NATO’s eastward expansion has long been seen as a chief driver of Russia’s full-scale invasion of Ukraine.

Biden’s claim formed part of his appeal to Republicans not to block further military aid to Ukraine.

— Karen Gilchrist

Putin would prefer ‘constructive’ U.S. president: Kremlin spokesperson

A U.S. president who is “more constructive” on Russia and realizes the “importance of dialogue” would be President Vladimir Putin’s preference, a Kremlin spokesperson told NBC.

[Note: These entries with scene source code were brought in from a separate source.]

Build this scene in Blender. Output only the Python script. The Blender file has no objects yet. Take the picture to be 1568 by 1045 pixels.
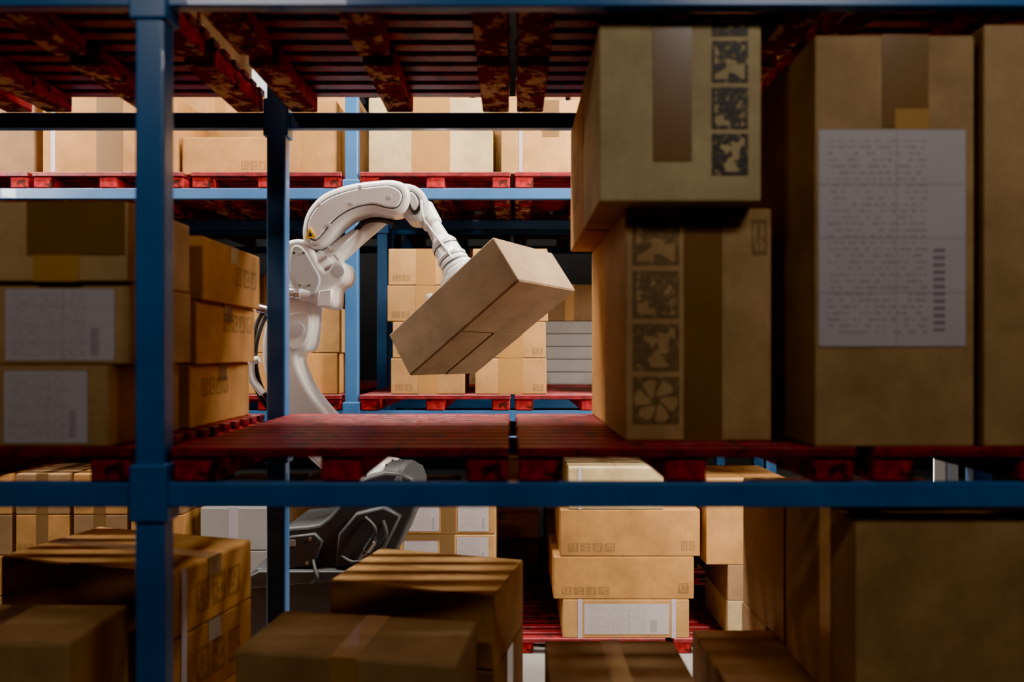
import bpy, bmesh, math, random
from mathutils import Vector, Matrix
random.seed(7)
scene = bpy.context.scene
COL = scene.collection
CAMZ = 2.5

# ------------------------------------------------------------------ materials
MATS = {}
class NT:
    def __init__(s, name):
        s.m = bpy.data.materials.new(name); s.m.use_nodes = True
        s.t = s.m.node_tree; s.t.nodes.clear()
        s.out = s.t.nodes.new('ShaderNodeOutputMaterial')
        MATS[name] = s.m
    def n(s, typ, **kw):
        nd = s.t.nodes.new(typ)
        for k, v in kw.items(): setattr(nd, k, v)
        return nd
    def l(s, a, b): s.t.links.new(a, b)
    def val(s, sock, v):
        if isinstance(v, (int, float)): sock.default_value = v
        elif isinstance(v, tuple): sock.default_value = v
        else: s.l(v, sock)
    def M(s, op, a, b=0.0, c=None):
        nd = s.n('ShaderNodeMath', operation=op)
        s.val(nd.inputs[0], a); s.val(nd.inputs[1], b)
        if c is not None: s.val(nd.inputs[2], c)
        return nd.outputs[0]
    def mix(s, f, a, b):
        nd = s.n('ShaderNodeMix', data_type='RGBA')
        s.val(nd.inputs[0], f); s.val(nd.inputs[6], a); s.val(nd.inputs[7], b)
        return nd.outputs[2]
    def noise(s, scale, detail=3, vec=None, rough=0.5):
        nd = s.n('ShaderNodeTexNoise'); nd.inputs['Scale'].default_value = scale
        nd.inputs['Detail'].default_value = detail; nd.inputs['Roughness'].default_value = rough
        if vec is not None: s.l(vec, nd.inputs['Vector'])
        return nd.outputs[0]
    def ramp(s, f, p0, p1):
        nd = s.n('ShaderNodeMapRange'); s.l(f, nd.inputs[0])
        nd.inputs[1].default_value = p0; nd.inputs[2].default_value = p1
        return nd.outputs[0]
    def obj(s, scale=(1, 1, 1)):
        tc = s.n('ShaderNodeTexCoord'); mp = s.n('ShaderNodeMapping')
        mp.inputs['Scale'].default_value = scale
        s.l(tc.outputs['Object'], mp.inputs[0]); return mp.outputs[0]
    def uv(s):
        tc = s.n('ShaderNodeTexCoord'); sp = s.n('ShaderNodeSeparateXYZ')
        s.l(tc.outputs['UV'], sp.inputs[0]); return sp.outputs[0], sp.outputs[1], tc.outputs['UV']
    def bsdf(s, col, rough=0.5, metal=0.0, bump=None, bs=0.3, spec=0.5, coat=0.0, alpha=None):
        b = s.n('ShaderNodeBsdfPrincipled')
        s.val(b.inputs['Base Color'], col); s.val(b.inputs['Roughness'], rough)
        b.inputs['Metallic'].default_value = metal
        b.inputs['Specular IOR Level'].default_value = spec
        b.inputs['Coat Weight'].default_value = coat
        if alpha is not None: s.val(b.inputs['Alpha'], alpha)
        if bump is not None:
            bp = s.n('ShaderNodeBump'); bp.inputs['Strength'].default_value = bs
            bp.inputs['Distance'].default_value = 0.004
            s.l(bump, bp.inputs['Height']); s.l(bp.outputs[0], b.inputs['Normal'])
        s.l(b.outputs[0], s.out.inputs[0]); return b

def c4(r, g, b): return (r, g, b, 1)
def card(name, col):
    t = NT(name)
    v = t.obj(); oi = t.n('ShaderNodeObjectInfo')
    off = t.n('ShaderNodeVectorMath', operation='ADD'); t.l(v, off.inputs[0])
    cmb = t.n('ShaderNodeCombineXYZ'); t.l(t.M('MULTIPLY', oi.outputs['Random'], 37.0), cmb.inputs[0]); t.l(cmb.outputs[0], off.inputs[1])
    v = off.outputs[0]
    big = t.ramp(t.noise(3.2, 6, v, .62), 0.36, 0.64)
    fib = t.noise(90, 3, t.obj((1, 1, .25)))
    d = tuple(c * .68 for c in col)
    c1 = t.mix(big, c4(*d), c4(*col))
    c2 = t.mix(t.M('MULTIPLY', t.ramp(fib, .45, .8), .35), c1, c4(*[c * .55 for c in col]))
    scuff = t.ramp(t.noise(14, 7, v, .7), .64, .72)
    c2 = t.mix(t.M('MULTIPLY', scuff, .35), c2, c4(*[c * .5 for c in col]))
    hs = t.n('ShaderNodeHueSaturation')
    t.l(c2, hs.inputs['Color'])
    t.l(t.M('ADD', .80, t.M('MULTIPLY', oi.outputs['Random'], .36)), hs.inputs['Value'])
    h = t.M('ADD', t.noise(6, 3, v), t.M('MULTIPLY', fib, .15))
    t.bsdf(hs.outputs[0], .75, bump=h, bs=.45, spec=.25)
card('card_tan', (.53, .29, .10))
card('card_orange', (.53, .26, .075))
card('card_dim', (.46, .285, .135))  # dim foreground copy of the lit tan cardboard, shade put into its colour
card('card_pale', (.53, .40, .205))
card('card_brown', (.30, .17, .08))
card('card_taupe', (.36, .235, .13))

def plain(name, col, rough=.5, metal=0., coat=0., var=.12):
    t = NT(name); nz = t.ramp(t.noise(5, 4, t.obj()), .3, .7)
    t.bsdf(t.mix(nz, c4(*[c * (1 - var) for c in col]), c4(*col)), rough, metal, coat=coat)
plain('tape_brown', (.19, .105, .042), .3, coat=.2)
plain('tape_light', (.42, .22, .065), .3, coat=.2)
plain('tape_lilac', (.46, .41, .46), .4)
plain('box_white', (.34, .32, .30), .6)
plain('seam', (.05, .03, .015), .9)
plain('robot_white', (.72, .72, .715), .3, coat=.35, var=.03)
plain('robot_offwhite', (.50, .51, .52), .35, var=.05)
plain('robot_gray', (.06, .064, .068), .45)
plain('robot_black', (.012, .012, .013), .4)
plain('steel', (.55, .55, .56), .28, 1.0)
plain('warn_yellow', (.85, .48, .01), .4)
plain('rubber', (.02, .02, .02), .6)
plain('lamp_housing', (.3, .3, .3), .4)

# blue painted steel
t = NT('rack_blue')
nz = t.ramp(t.noise(3, 5, t.obj()), .35, .7)
chip = t.ramp(t.noise(26, 5, t.obj()), .70, .74)
c = t.mix(nz, c4(.03, .12, .30), c4(.042, .155, .37))
c = t.mix(t.M('MULTIPLY', chip, .5), c, c4(.02, .035, .06))
t.bsdf(c, .34, bump=t.noise(60, 2, t.obj()), bs=.06, coat=.2)

# worn red pallet timber
t = NT('pallet_red')
v = t.obj((3, 9, 9)); nz = t.noise(2.2, 6, v, .65)
wear = t.ramp(t.noise(7.5, 6, t.obj(), .7), .53, .60)
c = t.mix(t.ramp(nz, .35, .7), c4(.12, .009, .013), c4(.30, .018, .026))
c = t.mix(t.M('MULTIPLY', wear, .85), c, c4(.040, .018, .018))
t.bsdf(c, .42, bump=t.noise(14, 5, v), bs=.7, spec=.38)
t = NT('pallet_runner')
wear = t.ramp(t.noise(6.5, 9, t.obj(), .75), .505, .54)
c = t.mix(t.ramp(t.noise(3, 5, t.obj((9, 3, 9))), .35, .7), c4(.22, .011, .015), c4(.46, .024, .03))
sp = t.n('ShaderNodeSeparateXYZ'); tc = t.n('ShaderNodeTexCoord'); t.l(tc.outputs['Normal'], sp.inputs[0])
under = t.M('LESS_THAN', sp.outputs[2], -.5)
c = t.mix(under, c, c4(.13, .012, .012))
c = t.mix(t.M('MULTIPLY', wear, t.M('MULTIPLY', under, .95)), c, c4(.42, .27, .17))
c = t.mix(t.M('MULTIPLY', t.ramp(t.noise(11, 6, t.obj(), .6), .56, .60), .9), c, c4(.03, .014, .010))
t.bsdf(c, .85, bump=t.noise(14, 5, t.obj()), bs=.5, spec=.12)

# paper label with printed lines
t = NT('label_paper')
u, w, uvv = t.uv()
row = t.M('MULTIPLY', w, 34.0)
line = t.M('LESS_THAN', t.M('FRACT', row), .42)
rid = t.M('FLOOR', row)
cm = t.n('ShaderNodeCombineXYZ'); t.l(t.M('MULTIPLY', u, 22.0), cm.inputs[0]); t.l(t.M('MULTIPLY', rid, 3.7), cm.inputs[1])
word = t.M('GREATER_THAN', t.noise(1.3, 2, cm.outputs[0]), .50)
inn = t.M('MULTIPLY', t.M('MULTIPLY', t.M('GREATER_THAN', u, .06), t.M('LESS_THAN', u, .74)),
          t.M('MULTIPLY', t.M('GREATER_THAN', w, .05), t.M('LESS_THAN', w, .95)))
txt = t.M('MULTIPLY', t.M('MULTIPLY', line, word), inn)
rule = t.M('LESS_THAN', t.M('FRACT', t.M('ADD', t.M('MULTIPLY', w, 4.0), .02)), .025)
rule2 = t.M('LESS_THAN', t.M('ABSOLUTE', t.M('SUBTRACT', u, .53)), .004)
bar = t.M('MULTIPLY', t.M('MULTIPLY', t.M('GREATER_THAN', u, .78), t.M('LESS_THAN', u, .86)),
          t.M('MULTIPLY', t.M('LESS_THAN', t.M('FRACT', t.M('MULTIPLY', w, 30.0)), .5), t.M('MULTIPLY', t.M('GREATER_THAN', w, .07), t.M('LESS_THAN', w, .46))))
ink = t.M('MAXIMUM', t.M('MULTIPLY', t.M('MAXIMUM', txt, t.M('MAXIMUM', rule, rule2)), .38), t.M('MULTIPLY', bar, .75))
paper = t.mix(t.noise(4, 3, t.obj()), c4(.38, .33, .34), c4(.45, .405, .405))
t.bsdf(t.mix(ink, paper, c4(.09, .08, .1)), .55)

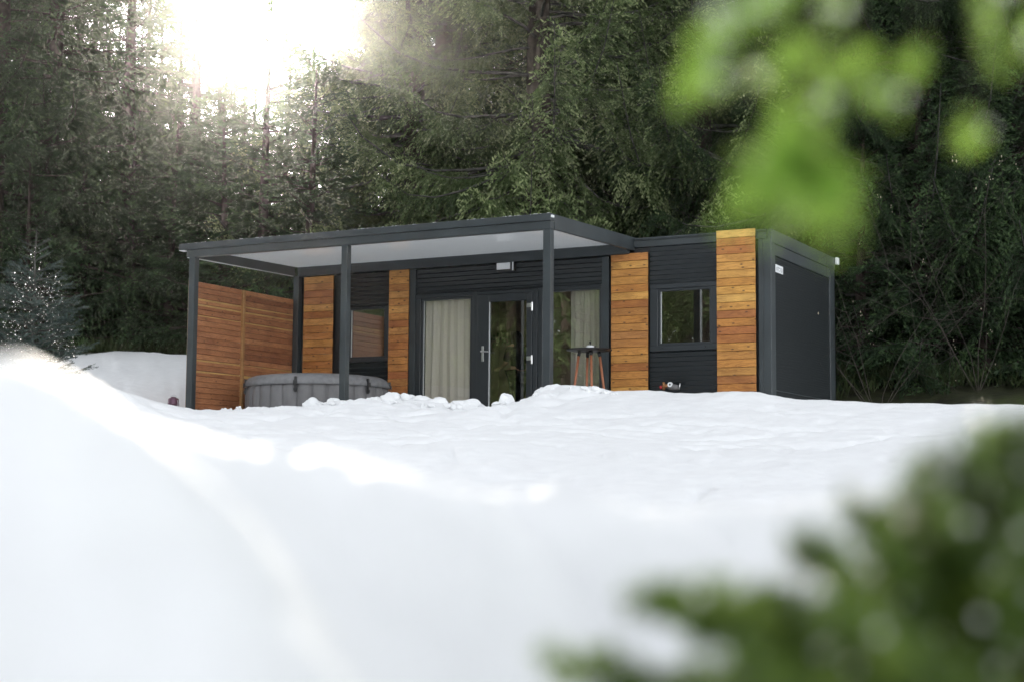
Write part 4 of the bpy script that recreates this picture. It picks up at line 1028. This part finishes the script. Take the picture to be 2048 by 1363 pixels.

Putin would work with “anyone who will understand that from now on, you have to be more careful with Russia and you have to take into account its concerns,” Dmitry Peskov said when asked if the Kremlin would be content working with Republican front-runner Donald Trump.

Peskov also suggested that the financial support given to Ukraine by the U.S. was ineffective, likening it to throwing money “into the wind” and that the U.S. and the West were prolonging the conflict.

Sophie Kiderlin

Hungary’s Orban says he could still block Ukraine’s EU membership talks

Hungary’s Prime Minister Viktor Orban said he could still block Ukraine’s European Union membership talks, hours after the bloc voted to open discussions.

Orban, who abstained from the vote Thursday by leaving the room, said the move to admit the war-torn country to the EU was “a bad decision.”

“We can halt this process later on, and if needed we will pull the brakes, and the ultimate decision will be made by Hungarian parliament,” he said, without adding detail on how he might do that.

Orban — Russian President Vladimir Putin’s closest ally in the bloc — has proved a thorn in the EU’s side in its efforts to get the membership talks over the line.

The nationalist leader also blocked plans to extend a new financial package to Ukraine, with discussions set to resume in January.